Ce cri du cœur a été lancé par Nabih Berri, chef du Législatif.
A quoi devait-il s’attendre, quand les accords censés sceller la réconciliation des Libanais, a eu lieu à Taëf, ville où se trouve l’hôpital psychiatrique le plus important du Moyen-Orient?
Pour les jeunes qui ne savent pas ce qu’est “Asfourieh”, il faut expliquer qu’avant 1975, c’était l’asile psychiatrique célèbre situé sur la route de... Damas.
Asfourieh, Charenton, Abbassieh (au Caire), tous ont un même sens: la folie, souvent furieuse.
Y a-t-il de quoi s’étonner, ensuite, d’entendre parler de forces occultes, de fantômes, de revenants, de spectres et de zombis?
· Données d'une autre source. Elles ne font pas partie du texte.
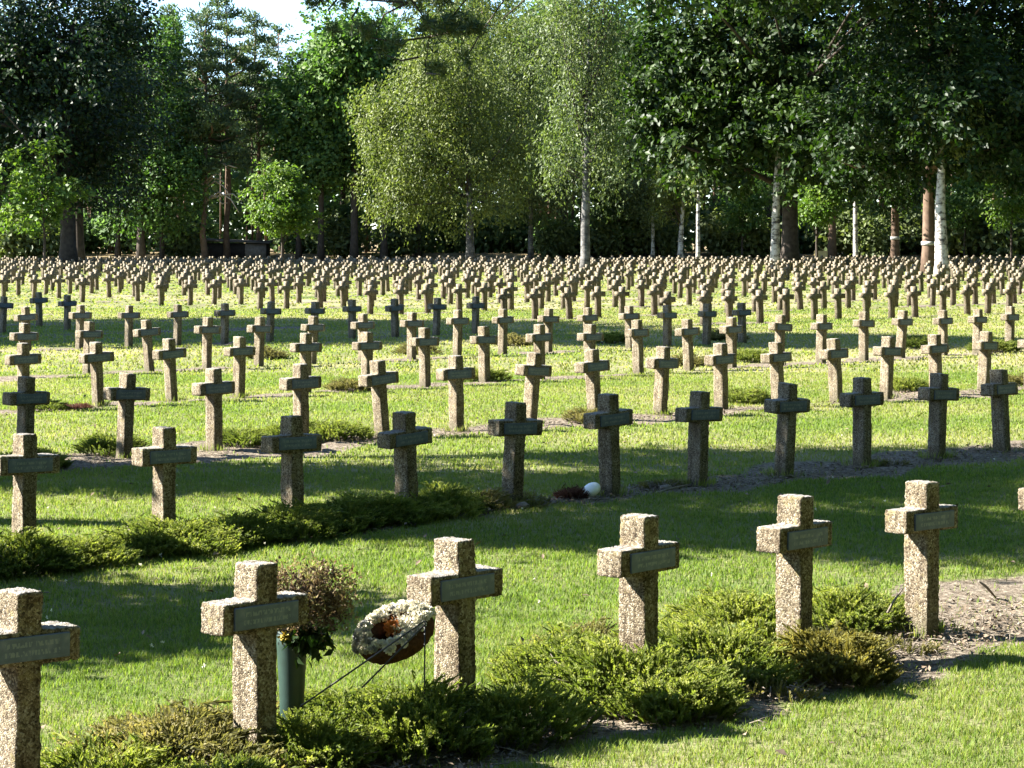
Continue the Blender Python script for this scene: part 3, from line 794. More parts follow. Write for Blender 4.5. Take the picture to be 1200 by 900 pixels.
for k in range(70):
    a = rng.random() * 6.28; r_ = .21 * math.sqrt(rng.random()); h_ = rng.uniform(.12, .40) - r_ * .35
    p = np.array([math.cos(a) * r_ * 1.05 + .06, math.sin(a) * r_ * .8, h_]); tips.append(p)
    tube(st, [(rng.normal(0, .02), rng.normal(0, .02), -.08), (p * .5 + [0, 0, .03]), p], [.003, .0025, .002], 5)
tips = np.array(tips)
c = np.repeat(tips, 60, 0) + rng.normal(0, .032, (4200, 3))
leaves(b, c, rvec(4200, rng) + [0, 0, .5], rvec(4200, rng), rng.uniform(.015, .04, 4200), rng.uniform(.008, .018, 4200), .25, np.clip(np.repeat(rng.random(70), 60) * .7 + rng.random(4200) * .3, 0, 1))
b.obj('flower_heads', M['dried'], be); st.obj('stems', M['twig'], be)
b = MB(); c = rng.normal(0, .05, (260, 3)) * [1, 1, .6] + [.07, -.03, .0]
leaves(b, c, rvec(260, rng) + [.3, 0, -.3], rvec(260, rng), .075, .035, .2); b.obj('leaves', M['oak_leaf'], be)
b = MB(); c = rng.normal(0, .009, (40, 3)) + [at(336, vd) - vx, -.09, hgt(743, vd) - vz - .55]
leaves(b, c, rvec(40, rng), rvec(40, rng), .028, .018, .25); b.obj('yellow_flower', M['yellow_petal'], be)

# ------------------------------------------------------------------ wreath on its wire stand
wd = 11.15; wc = np.array([at(464, wd), wd, hgt(744, wd)])
e = thing('flower_wreath', tuple(wc), 'oval wreath of cream flowers on a brown base beside a cross', 'wreath')
nrm = norm(np.array([-.20, -.66, .68])); u = norm(np.array([.88, .1, .40])); u = norm(u - nrm * (u @ nrm)); w = np.cross(nrm, u)
ra, rb, rt = .145, .092, .060
nA, nB = 56, 14
V = []
for A in np.linspace(0, 6.2832, nA, endpoint=False):
    ctr = u * ra * math.cos(A) + w * rb * math.sin(A); o_ = norm(u * math.cos(A) / ra + w * math.sin(A) / rb)
    for B in np.linspace(0, 6.2832, nB, endpoint=False): V.append(ctr + rt * (o_ * math.cos(B) + nrm * math.sin(B)))
i = np.arange(nA)[:, None]; i2 = (i + 1) % nA; k = np.arange(nB)[None]; k2 = (k + 1) % nB
b = MB(); b.add(np.array(V) + RNG.normal(0, .002, (len(V), 3)), np.stack([i * nB + k, i2 * nB + k, i2 * nB + k2, i * nB + k2], -1).reshape(-1, 4))
b.obj('wreath_base', M['wreath_base'], e, True)
rng = np.random.default_rng(9)
bw, bg = MB(), MB()
fl = 0
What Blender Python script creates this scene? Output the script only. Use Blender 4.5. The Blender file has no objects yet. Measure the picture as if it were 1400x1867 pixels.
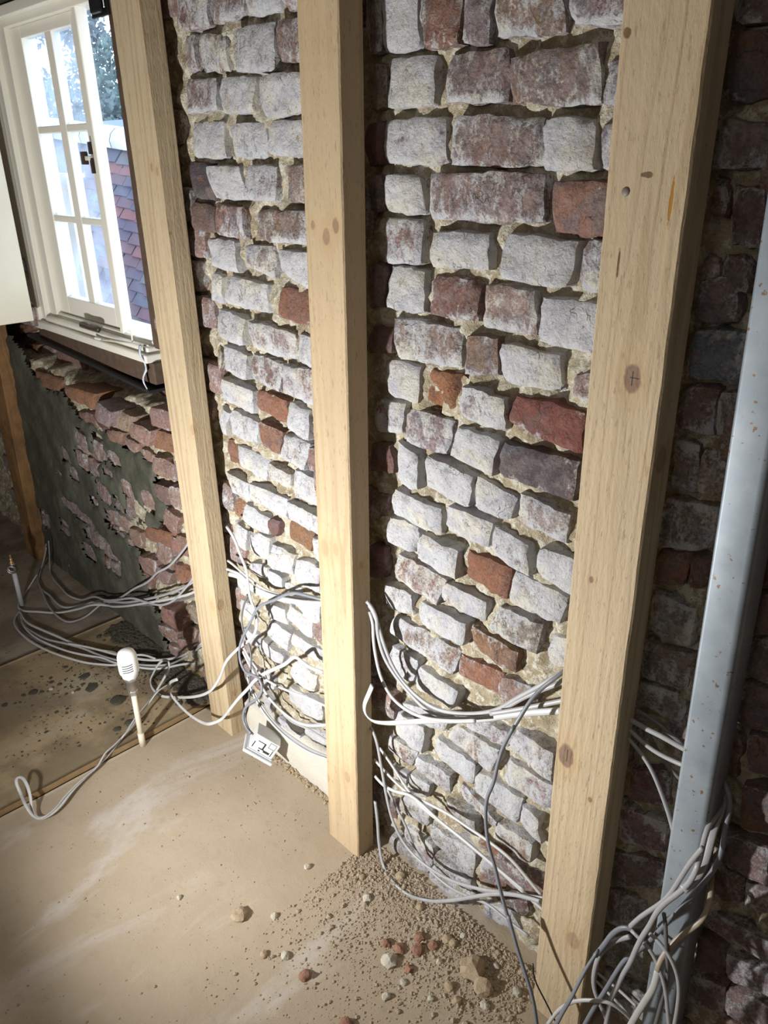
import bpy, bmesh, math, random
import numpy as np
from mathutils import Vector, Matrix, noise

S = bpy.context.scene
COL = S.collection

# ---------------------------------------------------------------- camera, sky, lamps, exposure
cam_d = bpy.data.cameras.new('camera')
cam = bpy.data.objects.new('camera', cam_d); COL.objects.link(cam)
cam_d.sensor_fit = 'HORIZONTAL'; cam_d.sensor_width = 36.0
cam_d.lens = 36.0 * 1402.0 / 1400.0
cam_d.clip_start = 0.02; cam_d.clip_end = 200
cam.matrix_world = Matrix(((0.698474, -0.293146, 0.65284, 0.0), (0.715555, 0.299803, -0.630951, -0.93),
                           (-0.010763, 0.907846, 0.419167, 1.5), (0, 0, 0, 1)))
S.camera = cam

world = bpy.data.worlds.new('sky'); S.world = world; world.use_nodes = True
bg = world.node_tree.nodes['Background']
bg.inputs[0].default_value = (0.86, 0.93, 1.0, 1); bg.inputs[1].default_value = 3.6

def lamp(name, kind, loc, power, colour, radius=0.05, aim=None, size=None, blend=1.0):
    d = bpy.data.lights.new(name, kind); d.energy = power; d.color = colour; d.shadow_soft_size = radius
    if kind == 'SPOT':
        d.spot_size = math.radians(size); d.spot_blend = blend
    o = bpy.data.objects.new(name, d); COL.objects.link(o); o.location = loc
    if aim is not None:
        o.rotation_euler = (Vector(aim) - Vector(loc)).to_track_quat('-Z', 'Y').to_euler()
    return o
# the floor-standing LED work lamp, just left of the frame
lamp('work_lamp', 'SPOT', (-1.24, -1.0, 0.50), 102, (1.0, 0.985, 0.955), 0.024, (-1.24, 0.0, 0.93), 177, 1.0)
# added soft fill light, unseen behind the camera, for the ambient level
lamp('room_fill', 'POINT', (-0.5, -3.0, 2.0), 17, (1.0, 0.93, 0.84), 0.3)
S.view_settings.view_transform = 'Standard'; S.view_settings.look = 'None'
S.view_settings.exposure = 0.0; S.view_settings.gamma = 1.0; S.view_settings.use_curve_mapping = False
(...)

Encore heureux si, après les élections, cette démence, ce délire et cet égarement venaient à disparaître.
 
NE PAS PENSER!
Quel conseil peut-on donner à un Libanais en cette période de folie?
D’abord, de ne pas penser. S’il ne peut s’en empêcher, de ne pas parler. S’il ne peut s’en empêcher de ne pas écrire. S’il ne peut s’en empêcher, de ne pas signer. S’il ne peut s’en empêcher, de ne pas... s’étonner... de ce qui pourrait lui arriver.